Jack departs to deliver presents to the world, but the Halloween-styled gifts terrify and attack the populace. As concerns over “Santa’s” behaviour grows, the military takes action and shoots down Jack, causing him to crash in a cemetery. As Jack bemoans the disaster he has made of Christmas, he finds he enjoyed the experience nonetheless, reigniting his love of Halloween.

Jack returns to Halloween Town and finds Oogie’s lair. Oogie tries to kill Jack, but Jack pulls apart the thread holding his cloth form together, revealing a massive pile of bugs that fall into Oogie’s cauldron and are killed. Jack apologises to Santa for his actions, and Santa assures Jack that he can fix things and returns to Christmas Town.

As Santa replaces the Halloween-style presents with genuine ones, the townspeople of Halloween Town celebrate Jack’s return. Santa then visits Halloween Town and brings them a snowfall for the residents to play with. In the graveyard, Jack and Sally declare their love for each other.

Reviews:

” …Nightmare occasionally seems short on story. What it offers instead—morbid whimsy, a winning sweetness, and an abundance of imagination—makes those flaws easy to overlook. Deftly crafted enough to make a skeleton dissecting a teddy bear or the sight of children terrorized by an evil toy duck seem cute, Nightmare taps directly into Burton’s unique sensibility, bringing it to life with highly memorable results.” AV Club

“What a beautifully detailed and beautifully alive world has been created for this film, a film in which every character nuance is perfectly created and every small touch adds to the world of the characters […] The film has clearly been made with love and care…” Flickfeast

“While the over saturation and marketing exploitation surrounding the film may have cheapened the film for some, it really is quite an impressive achievement and judged on its own merits (rather than as the cash cow it seems to have become – just walk into a Hot Topic and take a look around to see for yourself!) the film is still fantastic.” Rock! Shock! Pop!

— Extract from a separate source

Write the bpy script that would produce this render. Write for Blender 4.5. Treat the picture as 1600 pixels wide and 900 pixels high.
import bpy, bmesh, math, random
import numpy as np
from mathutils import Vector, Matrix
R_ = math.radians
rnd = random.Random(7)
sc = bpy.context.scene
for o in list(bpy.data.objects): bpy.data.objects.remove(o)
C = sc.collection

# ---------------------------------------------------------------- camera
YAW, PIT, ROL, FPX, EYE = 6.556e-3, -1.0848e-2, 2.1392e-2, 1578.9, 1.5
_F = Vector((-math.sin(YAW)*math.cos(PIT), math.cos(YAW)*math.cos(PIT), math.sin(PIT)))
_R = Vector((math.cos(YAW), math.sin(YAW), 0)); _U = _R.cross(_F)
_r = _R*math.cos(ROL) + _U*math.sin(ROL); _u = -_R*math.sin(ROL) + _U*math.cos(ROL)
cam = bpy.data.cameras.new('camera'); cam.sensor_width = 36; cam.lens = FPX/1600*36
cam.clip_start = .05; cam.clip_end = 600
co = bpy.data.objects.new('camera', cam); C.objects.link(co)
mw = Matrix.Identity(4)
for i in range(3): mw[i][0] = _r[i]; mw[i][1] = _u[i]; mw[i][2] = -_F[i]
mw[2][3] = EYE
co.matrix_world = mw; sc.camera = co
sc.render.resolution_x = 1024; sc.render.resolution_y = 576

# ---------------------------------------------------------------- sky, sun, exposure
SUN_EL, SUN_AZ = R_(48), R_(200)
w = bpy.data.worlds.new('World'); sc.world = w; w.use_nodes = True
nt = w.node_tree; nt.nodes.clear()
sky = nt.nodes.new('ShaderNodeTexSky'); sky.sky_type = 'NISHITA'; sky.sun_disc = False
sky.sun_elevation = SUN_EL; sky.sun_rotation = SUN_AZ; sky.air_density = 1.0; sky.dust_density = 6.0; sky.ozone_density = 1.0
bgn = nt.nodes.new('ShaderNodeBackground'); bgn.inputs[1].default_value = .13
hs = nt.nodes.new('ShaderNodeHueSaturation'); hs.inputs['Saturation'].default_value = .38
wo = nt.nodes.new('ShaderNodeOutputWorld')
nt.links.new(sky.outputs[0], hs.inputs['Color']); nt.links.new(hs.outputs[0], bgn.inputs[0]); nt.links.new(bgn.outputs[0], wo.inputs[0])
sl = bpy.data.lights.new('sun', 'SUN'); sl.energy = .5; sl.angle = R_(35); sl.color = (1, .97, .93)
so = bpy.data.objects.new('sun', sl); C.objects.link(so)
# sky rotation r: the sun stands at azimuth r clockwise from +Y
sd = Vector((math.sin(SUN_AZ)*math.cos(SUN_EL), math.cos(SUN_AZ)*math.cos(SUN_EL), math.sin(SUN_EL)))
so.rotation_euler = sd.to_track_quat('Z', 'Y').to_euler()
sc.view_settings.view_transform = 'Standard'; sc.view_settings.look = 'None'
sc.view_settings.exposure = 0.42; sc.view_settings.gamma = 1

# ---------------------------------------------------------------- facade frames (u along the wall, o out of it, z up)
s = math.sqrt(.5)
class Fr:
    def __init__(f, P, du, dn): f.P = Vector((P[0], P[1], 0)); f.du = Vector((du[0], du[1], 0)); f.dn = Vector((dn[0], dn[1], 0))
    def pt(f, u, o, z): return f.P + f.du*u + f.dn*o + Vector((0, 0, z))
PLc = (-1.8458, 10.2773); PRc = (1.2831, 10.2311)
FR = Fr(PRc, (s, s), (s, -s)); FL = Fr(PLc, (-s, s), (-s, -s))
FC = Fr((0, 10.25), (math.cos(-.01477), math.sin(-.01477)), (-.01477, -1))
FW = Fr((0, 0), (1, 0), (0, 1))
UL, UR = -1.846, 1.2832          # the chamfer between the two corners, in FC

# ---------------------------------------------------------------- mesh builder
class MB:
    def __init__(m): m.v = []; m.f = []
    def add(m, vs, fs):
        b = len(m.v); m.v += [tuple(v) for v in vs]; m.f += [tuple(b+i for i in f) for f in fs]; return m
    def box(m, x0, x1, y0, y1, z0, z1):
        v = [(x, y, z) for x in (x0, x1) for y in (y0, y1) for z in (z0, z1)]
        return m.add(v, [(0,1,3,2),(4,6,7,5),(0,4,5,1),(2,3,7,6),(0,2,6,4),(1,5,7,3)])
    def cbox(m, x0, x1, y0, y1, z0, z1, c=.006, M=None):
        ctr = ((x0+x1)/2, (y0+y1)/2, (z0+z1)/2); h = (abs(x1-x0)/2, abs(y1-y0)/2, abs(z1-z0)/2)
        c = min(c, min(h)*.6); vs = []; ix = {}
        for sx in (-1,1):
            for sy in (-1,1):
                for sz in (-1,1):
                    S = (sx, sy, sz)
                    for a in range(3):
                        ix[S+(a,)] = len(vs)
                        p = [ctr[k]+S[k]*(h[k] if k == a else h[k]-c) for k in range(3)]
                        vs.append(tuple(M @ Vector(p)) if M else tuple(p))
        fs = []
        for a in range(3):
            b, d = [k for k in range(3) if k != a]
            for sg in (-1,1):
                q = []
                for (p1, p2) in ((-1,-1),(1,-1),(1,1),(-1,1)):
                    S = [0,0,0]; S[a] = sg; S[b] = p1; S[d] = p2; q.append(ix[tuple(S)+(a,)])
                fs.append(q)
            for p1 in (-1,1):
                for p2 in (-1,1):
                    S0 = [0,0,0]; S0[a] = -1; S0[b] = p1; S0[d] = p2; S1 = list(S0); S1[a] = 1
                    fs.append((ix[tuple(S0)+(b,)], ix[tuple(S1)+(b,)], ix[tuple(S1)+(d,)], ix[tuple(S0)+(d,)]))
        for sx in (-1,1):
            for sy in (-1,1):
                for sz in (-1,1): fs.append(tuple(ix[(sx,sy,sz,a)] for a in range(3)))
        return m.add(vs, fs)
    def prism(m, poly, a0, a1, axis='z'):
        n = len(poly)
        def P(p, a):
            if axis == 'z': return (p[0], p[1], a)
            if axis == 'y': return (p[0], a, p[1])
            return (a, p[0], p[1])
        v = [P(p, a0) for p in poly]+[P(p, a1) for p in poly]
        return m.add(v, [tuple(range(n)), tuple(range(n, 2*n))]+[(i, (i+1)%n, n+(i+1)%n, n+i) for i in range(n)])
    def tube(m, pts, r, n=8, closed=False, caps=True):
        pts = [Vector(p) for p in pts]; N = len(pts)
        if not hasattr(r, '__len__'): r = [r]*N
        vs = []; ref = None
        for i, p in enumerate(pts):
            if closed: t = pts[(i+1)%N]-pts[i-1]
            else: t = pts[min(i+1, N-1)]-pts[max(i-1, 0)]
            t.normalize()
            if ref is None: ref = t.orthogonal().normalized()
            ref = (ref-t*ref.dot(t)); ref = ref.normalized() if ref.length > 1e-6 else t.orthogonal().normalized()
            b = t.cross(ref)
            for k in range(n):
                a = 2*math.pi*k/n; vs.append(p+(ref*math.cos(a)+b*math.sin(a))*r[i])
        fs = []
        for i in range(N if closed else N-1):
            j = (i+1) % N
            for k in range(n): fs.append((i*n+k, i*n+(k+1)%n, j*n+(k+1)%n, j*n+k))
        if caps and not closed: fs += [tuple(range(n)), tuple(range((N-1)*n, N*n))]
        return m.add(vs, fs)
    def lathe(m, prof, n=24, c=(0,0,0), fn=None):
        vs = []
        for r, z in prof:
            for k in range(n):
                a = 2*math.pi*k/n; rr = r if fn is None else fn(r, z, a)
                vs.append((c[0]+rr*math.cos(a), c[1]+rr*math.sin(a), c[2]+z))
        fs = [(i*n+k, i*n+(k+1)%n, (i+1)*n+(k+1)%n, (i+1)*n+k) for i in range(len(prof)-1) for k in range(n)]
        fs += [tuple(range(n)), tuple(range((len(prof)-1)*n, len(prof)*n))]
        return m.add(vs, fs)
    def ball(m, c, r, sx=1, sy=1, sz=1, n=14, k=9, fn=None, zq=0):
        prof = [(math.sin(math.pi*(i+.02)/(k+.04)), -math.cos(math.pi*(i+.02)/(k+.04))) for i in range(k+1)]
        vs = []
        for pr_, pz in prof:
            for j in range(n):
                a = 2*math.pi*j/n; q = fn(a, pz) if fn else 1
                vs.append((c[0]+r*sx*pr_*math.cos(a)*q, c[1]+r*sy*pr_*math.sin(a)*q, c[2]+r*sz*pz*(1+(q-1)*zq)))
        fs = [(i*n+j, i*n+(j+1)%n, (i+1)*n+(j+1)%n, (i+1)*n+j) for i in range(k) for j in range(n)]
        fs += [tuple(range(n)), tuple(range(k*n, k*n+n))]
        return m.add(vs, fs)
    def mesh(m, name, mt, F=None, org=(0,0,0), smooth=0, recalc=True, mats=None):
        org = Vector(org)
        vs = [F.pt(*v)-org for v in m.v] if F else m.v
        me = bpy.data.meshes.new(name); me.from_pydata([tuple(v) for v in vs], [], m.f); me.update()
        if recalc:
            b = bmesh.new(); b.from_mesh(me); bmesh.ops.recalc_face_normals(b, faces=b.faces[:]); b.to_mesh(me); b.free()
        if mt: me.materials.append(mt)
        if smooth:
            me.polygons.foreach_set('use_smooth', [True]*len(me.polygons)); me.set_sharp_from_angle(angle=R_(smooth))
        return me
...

“One of the many pleasures of Tim Burton’s the Nightmare Before Christmas is that there is not a single recognizable landscape within it. Everything looks strange and haunting. Even Santa Claus would be difficult to recognize without his red-and-white uniform.” Roger Ebert

“It’s kind of like Mad Monster Party, Rudolph the Red-Nosed Reindeer, and The Grinch Who Stole Christmas all rolled into one.  While the plot may be as thin as Jack is, the film is visually dazzling, fast-paced, and enormously entertaining.” The Video Vacuum

Running time:

76 minutes

Box office:

The film’s reported budget was $18 million. It earned $50 million in the United States on its first theatrical run and a further $8.7 million in box office gross in its 2006 reissue. The 2007 and 2008 reissues earned $14.5 million and $1.1 million, respectively, increasing the film’s total box office gross to $76.2 million.